The idea behind this assignment (it's the final part of a long long one), is that the total noobs can use basic HTML and not get completely owned by people with extensive web-devs using fancy css stuff. You see part of this thing is aesthetic ("beauty") and it is partly competitive. The levels of html experience in this course (about C ,data structures, and algorithms) varies, and I think to make the playing field somewhat level in this respect. I've seen some pretty nice stuff done using CSS, but that's far beyond my ability to master in two weeks on my own, whereas there are guys in my course who have been operating their own web design businesses since the end of high school. In fact I think last week was the first time I ever wrote any html using a text editor. I'm sure when I was 13 I had a geocities site with nothing on it that I quickly lost interest in.

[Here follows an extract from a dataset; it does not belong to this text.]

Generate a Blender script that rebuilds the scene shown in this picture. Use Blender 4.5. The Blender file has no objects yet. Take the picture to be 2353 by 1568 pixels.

Anyway, I spoke to my tutor today and he agreed that the no-CSS limitation is not realistic nor conducive to good web design/code practice, but I should just make do for the assingment. Once it's handed in I will start to learn html the proper way.
I looked at image maps but I'm not interested in making the things clickable. I like the idea of using image magick actually, however I still don't quite understand the thing with absolute positioning. Why exactly is this a problem? Doesn't the resolution issue relate to anything that is located by co-ordinates on a page, relatively or absolutely?